** start **

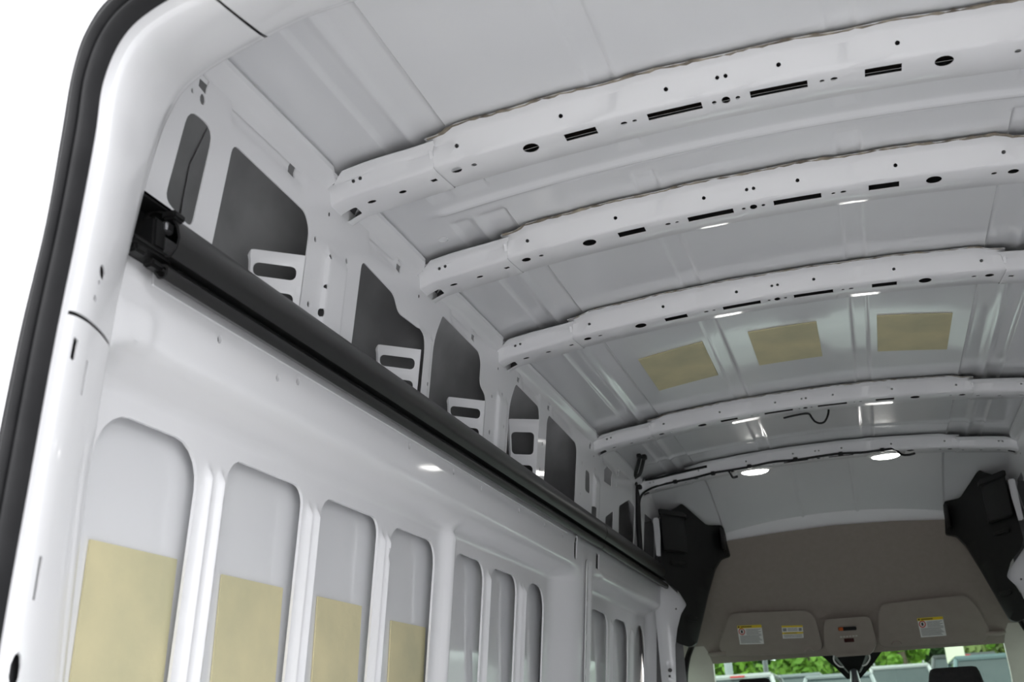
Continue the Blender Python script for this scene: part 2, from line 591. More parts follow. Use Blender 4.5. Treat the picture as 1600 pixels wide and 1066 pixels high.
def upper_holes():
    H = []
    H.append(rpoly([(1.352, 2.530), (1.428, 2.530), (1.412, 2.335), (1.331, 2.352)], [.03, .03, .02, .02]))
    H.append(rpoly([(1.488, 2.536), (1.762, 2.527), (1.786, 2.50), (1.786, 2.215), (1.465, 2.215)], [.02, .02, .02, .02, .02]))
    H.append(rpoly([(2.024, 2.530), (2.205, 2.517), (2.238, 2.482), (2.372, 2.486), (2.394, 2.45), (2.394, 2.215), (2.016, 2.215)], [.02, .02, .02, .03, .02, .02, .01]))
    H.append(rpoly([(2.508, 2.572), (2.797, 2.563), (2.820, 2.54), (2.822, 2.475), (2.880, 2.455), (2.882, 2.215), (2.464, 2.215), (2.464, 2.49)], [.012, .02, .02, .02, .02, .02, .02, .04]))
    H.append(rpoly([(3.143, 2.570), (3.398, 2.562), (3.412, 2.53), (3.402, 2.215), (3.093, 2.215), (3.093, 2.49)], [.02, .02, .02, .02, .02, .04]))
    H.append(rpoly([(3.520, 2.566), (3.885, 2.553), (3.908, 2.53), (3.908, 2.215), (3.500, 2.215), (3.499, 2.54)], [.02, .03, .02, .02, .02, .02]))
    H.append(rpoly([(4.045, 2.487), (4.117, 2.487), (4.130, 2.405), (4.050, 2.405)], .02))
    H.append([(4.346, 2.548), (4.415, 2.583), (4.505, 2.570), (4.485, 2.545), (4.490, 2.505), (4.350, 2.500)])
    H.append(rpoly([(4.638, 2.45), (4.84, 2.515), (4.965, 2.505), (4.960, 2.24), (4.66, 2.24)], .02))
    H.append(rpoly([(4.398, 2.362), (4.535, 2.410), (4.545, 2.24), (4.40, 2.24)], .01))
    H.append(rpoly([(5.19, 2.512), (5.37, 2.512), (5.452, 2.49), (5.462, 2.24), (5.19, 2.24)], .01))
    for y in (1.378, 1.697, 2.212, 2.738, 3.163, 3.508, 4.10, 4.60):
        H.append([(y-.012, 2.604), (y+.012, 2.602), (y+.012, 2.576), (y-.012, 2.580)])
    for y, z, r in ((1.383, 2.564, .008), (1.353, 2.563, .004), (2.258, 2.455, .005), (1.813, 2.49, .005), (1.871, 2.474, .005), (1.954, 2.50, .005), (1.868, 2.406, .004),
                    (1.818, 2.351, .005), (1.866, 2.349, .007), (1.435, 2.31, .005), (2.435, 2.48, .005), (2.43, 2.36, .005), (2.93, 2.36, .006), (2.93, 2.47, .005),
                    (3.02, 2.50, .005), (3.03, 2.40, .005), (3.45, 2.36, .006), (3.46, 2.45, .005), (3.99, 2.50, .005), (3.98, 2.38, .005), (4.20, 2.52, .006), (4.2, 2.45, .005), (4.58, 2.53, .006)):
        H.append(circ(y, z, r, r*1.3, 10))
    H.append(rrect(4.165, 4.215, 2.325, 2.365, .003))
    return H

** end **

## What the task requires
Set every line down exactly as written, leaving each picture out.

## Output for this exercise
Continue the Blender Python script for this scene: part 2, from line 591. More parts follow. Use Blender 4.5. Treat the picture as 1600 pixels wide and 1066 pixels high.
def upper_holes():
    H = []
    H.append(rpoly([(1.352, 2.530), (1.428, 2.530), (1.412, 2.335), (1.331, 2.352)], [.03, .03, .02, .02]))
    H.append(rpoly([(1.488, 2.536), (1.762, 2.527), (1.786, 2.50), (1.786, 2.215), (1.465, 2.215)], [.02, .02, .02, .02, .02]))
    H.append(rpoly([(2.024, 2.530), (2.205, 2.517), (2.238, 2.482), (2.372, 2.486), (2.394, 2.45), (2.394, 2.215), (2.016, 2.215)], [.02, .02, .02, .03, .02, .02, .01]))
    H.append(rpoly([(2.508, 2.572), (2.797, 2.563), (2.820, 2.54), (2.822, 2.475), (2.880, 2.455), (2.882, 2.215), (2.464, 2.215), (2.464, 2.49)], [.012, .02, .02, .02, .02, .02, .02, .04]))
    H.append(rpoly([(3.143, 2.570), (3.398, 2.562), (3.412, 2.53), (3.402, 2.215), (3.093, 2.215), (3.093, 2.49)], [.02, .02, .02, .02, .02, .04]))
    H.append(rpoly([(3.520, 2.566), (3.885, 2.553), (3.908, 2.53), (3.908, 2.215), (3.500, 2.215), (3.499, 2.54)], [.02, .03, .02, .02, .02, .02]))
    H.append(rpoly([(4.045, 2.487), (4.117, 2.487), (4.130, 2.405), (4.050, 2.405)], .02))
    H.append([(4.346, 2.548), (4.415, 2.583), (4.505, 2.570), (4.485, 2.545), (4.490, 2.505), (4.350, 2.500)])
    H.append(rpoly([(4.638, 2.45), (4.84, 2.515), (4.965, 2.505), (4.960, 2.24), (4.66, 2.24)], .02))
    H.append(rpoly([(4.398, 2.362), (4.535, 2.410), (4.545, 2.24), (4.40, 2.24)], .01))
    H.append(rpoly([(5.19, 2.512), (5.37, 2.512), (5.452, 2.49), (5.462, 2.24), (5.19, 2.24)], .01))
    for y in (1.378, 1.697, 2.212, 2.738, 3.163, 3.508, 4.10, 4.60):
        H.append([(y-.012, 2.604), (y+.012, 2.602), (y+.012, 2.576), (y-.012, 2.580)])
    for y, z, r in ((1.383, 2.564, .008), (1.353, 2.563, .004), (2.258, 2.455, .005), (1.813, 2.49, .005), (1.871, 2.474, .005), (1.954, 2.50, .005), (1.868, 2.406, .004),
                    (1.818, 2.351, .005), (1.866, 2.349, .007), (1.435, 2.31, .005), (2.435, 2.48, .005), (2.43, 2.36, .005), (2.93, 2.36, .006), (2.93, 2.47, .005),
                    (3.02, 2.50, .005), (3.03, 2.40, .005), (3.45, 2.36, .006), (3.46, 2.45, .005), (3.99, 2.50, .005), (3.98, 2.38, .005), (4.20, 2.52, .006), (4.2, 2.45, .005), (4.58, 2.53, .006)):
        H.append(circ(y, z, r, r*1.3, 10))
    H.append(rrect(4.165, 4.215, 2.325, 2.365, .003))
    return H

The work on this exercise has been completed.